“My Willie,” — Kinky Friedman

Backstage at any show has its similarities, whether it’s Broadway or the circus or the meanest little honky-tonk in Nacogdoches — the palpable sense of people out there somewhere in the darkness waiting for your performance, or being able to pull a curtain back slightly and experience the actual sight of the audience sitting there waiting to be entertained by someone who, in this case, happens to be you.  Standing alone in the spotlight, up on the high wire without a net, is something Willie Nelson has had to deal with for most of his adult life.

One night at Billy Bob’s in Fort Worth, I was standing backstage in the near darkness when a voice right behind me almost caused me to drop my cigar into my Dr. Pepper.  It was Willie, “Let me show you something,” he said, and he pulled a curtain back, revealing a cranked-up crowd beginning to get drunk, beginning to grow restless, and packed in tighter than smoked oysters in Hong Kong.  Viewed from our hidden angle, they were a strangely intimidating sight, yet Willie took them in almost like a walk in the trailer park.

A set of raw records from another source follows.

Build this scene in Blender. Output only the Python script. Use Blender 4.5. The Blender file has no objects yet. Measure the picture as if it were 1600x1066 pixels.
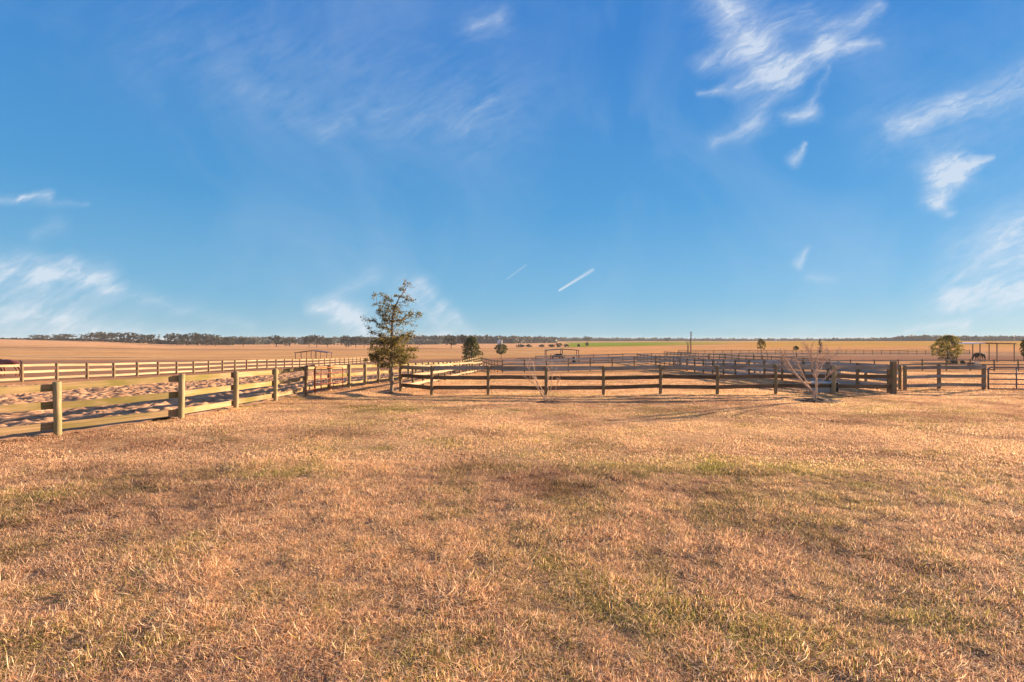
import bpy, math, random
import numpy as np
from mathutils import Vector, Matrix

C = bpy.context.scene
COL = C.collection
R = math.radians
F, HC = 780.0, 2.28                       # focal length in photo pixels, eye height in metres
SUN_AZ, SUN_EL = 30.0, 12.5               # degrees: azimuth from +X towards +Y, elevation

# ------------------------------------------------------------------ camera
cam = bpy.data.cameras.new('camera')
cam.sensor_width = 36.0
cam.lens = 36.0 * F / 1600.0
cam.clip_start = 0.05
cam.clip_end = 12000
camo = bpy.data.objects.new('camera', cam)
COL.objects.link(camo)
camo.location = (0, 0, HC)
camo.rotation_euler = (R(90), 0, 0)
C.camera = camo
C.view_settings.view_transform = 'Standard'
C.view_settings.look = 'None'
C.view_settings.gamma = 1.0
C.view_settings.exposure = 1.72

# ------------------------------------------------------------------ sun
sl = bpy.data.lights.new('sun', 'SUN')
sl.energy = 5.0
sl.angle = R(0.6)
sl.color = (1.0, 0.72, 0.46)
so = bpy.data.objects.new('sun', sl)
COL.objects.link(so)
sd = Vector((math.cos(R(SUN_EL)) * math.cos(R(SUN_AZ)), math.cos(R(SUN_EL)) * math.sin(R(SUN_AZ)), math.sin(R(SUN_EL))))
so.rotation_euler = sd.to_track_quat('Z', 'Y').to_euler()
so.location = sd * 60

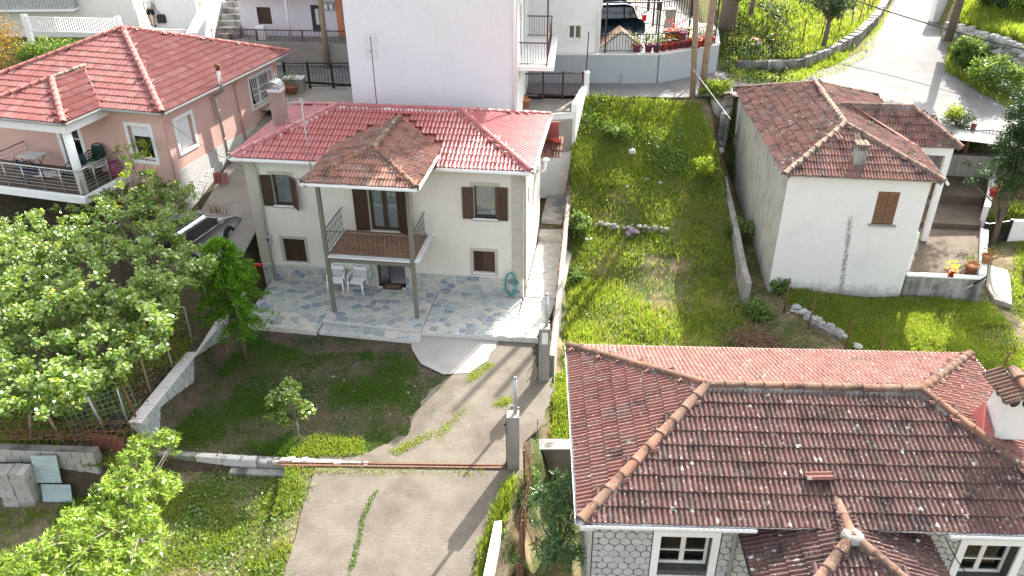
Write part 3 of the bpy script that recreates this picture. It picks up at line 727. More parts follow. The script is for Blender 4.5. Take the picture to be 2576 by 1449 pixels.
def gutter(parent, a, b, mat, w=.12, h=.09, name='gutter', drop=0.):
    a, b = V3(a), V3(b); d = (b - a).normalized(); out = d.cross(V3((0, 0, 1)))   # outward is to the right of a->b seen from above
    m = MB(); pr = [(0, 0), (0, -h), (w * .8, -h), (w, -h * .6), (w, .01), (w - .012, .01), (w - .012, -h * .55), (w * .75, -h + .012), (.012, -h + .012), (.012, 0)]
    vs = [p + out * x + V3((0, 0, z - drop)) for p in (a, b) for x, z in pr]; n = len(pr)
    m.add(vs, [(i, (i + 1) % n, n + (i + 1) % n, n + i) for i in range(n)] + [tuple(range(n)), tuple(range(2 * n - 1, n - 1, -1))])
    return m.build(name, mat, parent)

# ---------------------------------------------------------------- joinery
def shutter_mesh(w, h, t=.035, rails=(.0,), bar=.055, slat=.05):
    m = MB(); m.box(0, bar, -t / 2, t / 2, 0, h); m.box(w - bar, w, -t / 2, t / 2, 0, h)
    zs = [0] + [r * h for r in rails if r] + [h - bar]
    for z in (0, h - bar): m.box(bar, w - bar, -t / 2, t / 2, z, z + bar)
    for r in rails:
        if r: m.box(bar, w - bar, -t / 2, t / 2, r * h - bar / 2, r * h + bar / 2)
    z = bar + slat * .5; edges = [bar] + [r * h for r in rails if r] + [h - bar]
    while z < h - bar - slat * .3:
        if not any(abs(z - r * h) < bar * .8 for r in rails if r):
            M = Matrix.Translation((w / 2, 0, z)) @ Matrix.Rotation(math.radians(-38), 4, 'X'); m.obox(M, w - 2 * bar + .01, .042, .008)
        z += slat
    m.box(bar * .8, w - bar * .8, t * .05, t * .12, bar * .8, h - bar * .8)
    return m
def hang(parent, M, x, y, z, ang, mb, mat, name='shutter', label=None):
    o = mb.build(name, mat, parent, M=M @ Matrix.Translation((x, y, z)) @ Matrix.Rotation(ang, 4, 'Z'))
    if label: o['label'] = label
    return o
def curtain(parent, M, x0, x1, z0, z1, y, mat, waves=9, amp=.018, hem=0., name='curtain'):
    n = waves * 4; vs = []
    for i in range(n + 1):
        x = x0 + (x1 - x0) * i / n; yy = y + amp * math.sin(i / 4 * 2 * PI); vs += [(x, yy, z0 + hem * abs(math.sin(i / n * PI * 2))), (x, yy, z1)]
    m = MB(M); m.add(vs, [(2 * i, 2 * i + 2, 2 * i + 3, 2 * i + 1) for i in range(n)], True); return m.build(name, mat, parent)
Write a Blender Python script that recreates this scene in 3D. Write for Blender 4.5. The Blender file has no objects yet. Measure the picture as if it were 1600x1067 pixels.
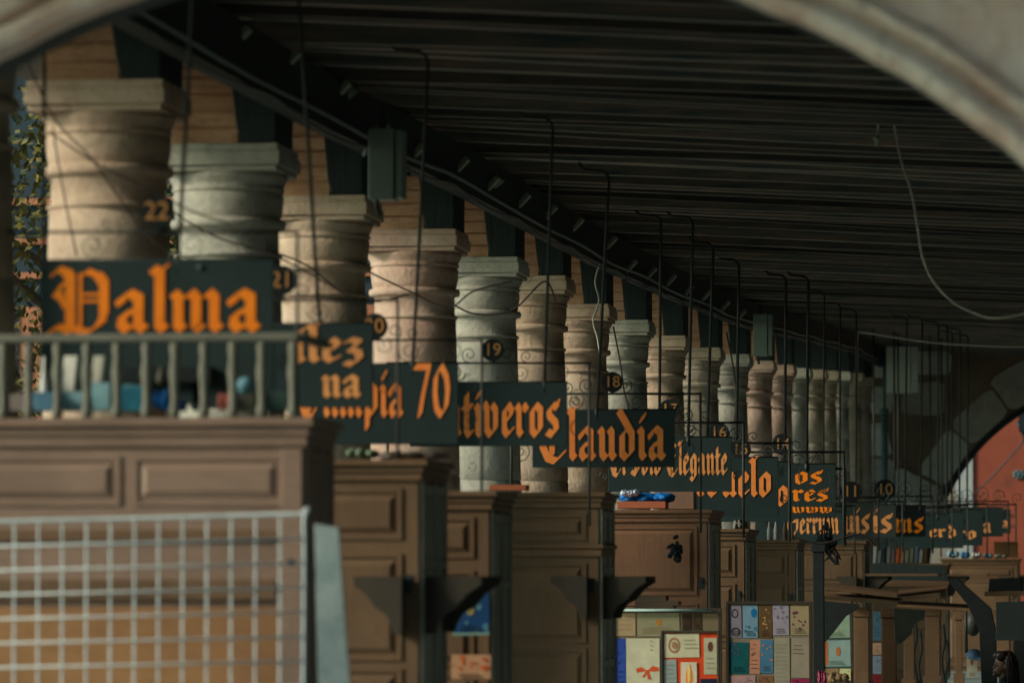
import bpy, bmesh, math, random
from mathutils import Vector, Matrix
random.seed(7)
S = bpy.context.scene
COL = S.collection
PI = math.pi
R_ = math.radians

# ------------------------------------------------------------------ camera
CZ = 1.65
FPX = 7500.0
VX, VY = 1741.0, 900.0
PHI = math.atan((VY - 533.5) / FPX)
THE = math.atan((VX - 800) / FPX * math.cos(PHI))
CF = Vector((-math.sin(THE) * math.cos(PHI), math.cos(THE) * math.cos(PHI), math.sin(PHI)))
CR = Vector((math.cos(THE), math.sin(THE), 0))
CU = CR.cross(CF)

def P(px, py, d):
    """world point that stands at distance d along the arcade for a place in the photograph"""
    r = CF * FPX + CR * (px - 800) + CU * (533.5 - py)
    return Vector((0, 0, CZ)) + r * (d / r.y)

cam = bpy.data.cameras.new('camera')
cam.lens = FPX / 1600 * 36
cam.sensor_width = 36
cam.clip_start = 0.5
cam.clip_end = 2000
cam.dof.use_dof = True
cam.dof.focus_distance = 50
cam.dof.aperture_fstop = 2.9
co = bpy.data.objects.new('camera', cam)
COL.objects.link(co)
co.location = (0, 0, CZ)
co.rotation_euler = Matrix((CR, CU, -CF)).transposed().to_euler()
S.camera = co

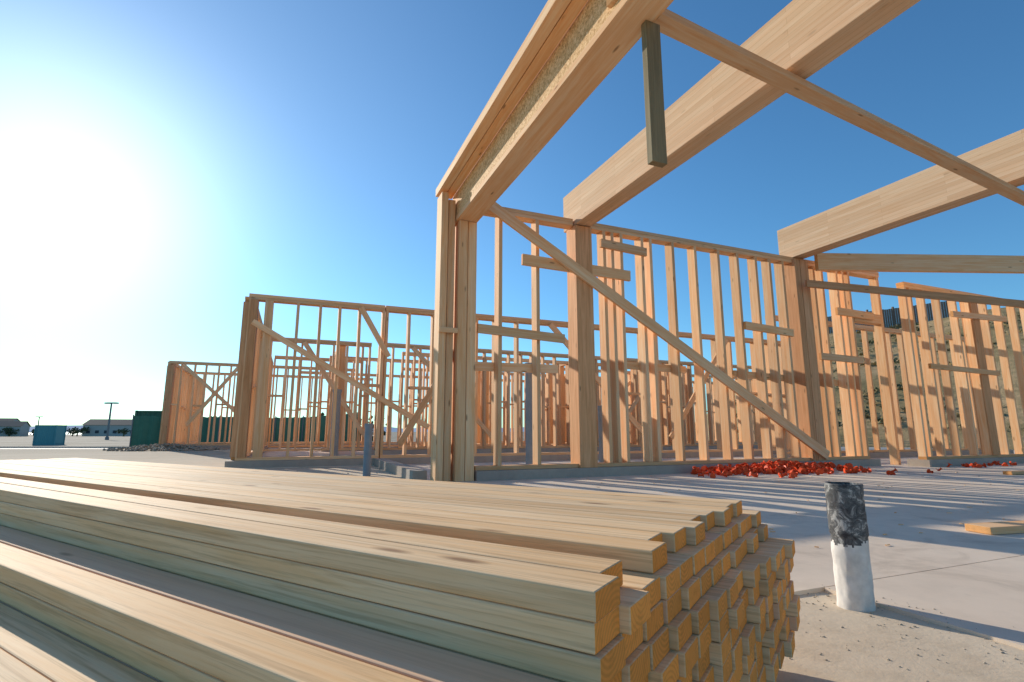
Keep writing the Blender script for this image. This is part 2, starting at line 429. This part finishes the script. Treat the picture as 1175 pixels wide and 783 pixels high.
# ---------------------------------------------------------------- pipes
M_white=simple('pipe_wrap_white',(.78,.74,.68),.85,0,.36,16)
t=NT('worn_black_tape'); n1=t.noise(t.pos(),22,6,.75,.8)
t.col(t.ramp(n1,[(.40,(.045,.045,.047)),(.54,(.13,.13,.128)),(.62,(.45,.44,.41))])); t.b.inputs['Roughness'].default_value=.6; t.bump(n1,.4,.004)
M_black=t.m
M_blue=simple('blue_pipe_wrap',(.28,.32,.35),.5,0,.2,10)
def vent(x,y):
    e=empty('vent_pipe'); e.location=(x,y,0)
    mb=MB(); n=56; rows=60; hh=.45; r=.064
    for j in range(rows+1):
        z=-.05+(hh+.05)*j/rows
        for k in range(n):
            a=2*math.pi*k/n
            rr=r+noise.noise(Vector((math.cos(a)*2,math.sin(a)*2,z*14)))*.003+noise.noise(Vector((math.cos(a)*5,math.sin(a)*5,z*40+9)))*.0022+(.003 if z>.25 else 0)
            mb.v.append((math.cos(a)*rr,math.sin(a)*rr,z))
    for j in range(rows):
        for k in range(n):
            k2=(k+1)%n; mb.f.append((j*n+k,j*n+k2,(j+1)*n+k2,(j+1)*n+k)); mb.uv+=[(0,0)]*4; mb.c+=[(0,0,0,1)]*4
            z=-.05+(hh+.05)*(j+.5)/rows; th_=k/n*2*math.pi
            edge=.235+.014*math.sin(th_+1)+.02*noise.noise(Vector((math.cos(th_)*3,math.sin(th_)*3,1)))
            mb.m.append(1 if z>edge else 0)
    mb.make('wrapped_pipe',[M_white,M_black],e,smooth=True)
    mb=MB(); nn=40
    for zz,rr in ((hh-.002,r+.004),(hh+.004,r+.002),(hh+.004,r-.006),(hh-.08,r-.007)):
        for k in range(nn): mb.v.append((math.cos(2*math.pi*k/nn)*rr,math.sin(2*math.pi*k/nn)*rr,zz))
    for q in range(3):
        for k in range(nn):
            k2=(k+1)%nn; mb.f.append((q*nn+k,q*nn+k2,(q+1)*nn+k2,(q+1)*nn+k)); mb.uv+=[(0,0)]*4; mb.c+=[(0,0,0,1)]*4; mb.m.append(0)
    mb.f.append(tuple(3*nn+k for k in range(nn))); mb.uv+=[(0,0)]*nn; mb.c+=[(0,0,0,1)]*nn; mb.m.append(0)
    mb.make('rim',[M_black],e)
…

“That’s where the real show is,” he said.

“If that’s where the real show is,” I said, “I want my money back.”

“Do you realize,” Willie continued in a soft, soothing, serious voice, “That ninety-nine percent of those people are not with their true first choice?”

“Do you realize,” I said, “that you and I aren’t with our true first choice either?  I mean, a latent homosexual relationship is a nice thing to have going for us, but sooner or later…”

Willie wasn’t listening to my cocktail chatter.  He looked out at the crowd for a moment or two longer and then let the curtain drop from his hand, sending us back into twilight.  “That’s why they play the jukebox,” he said.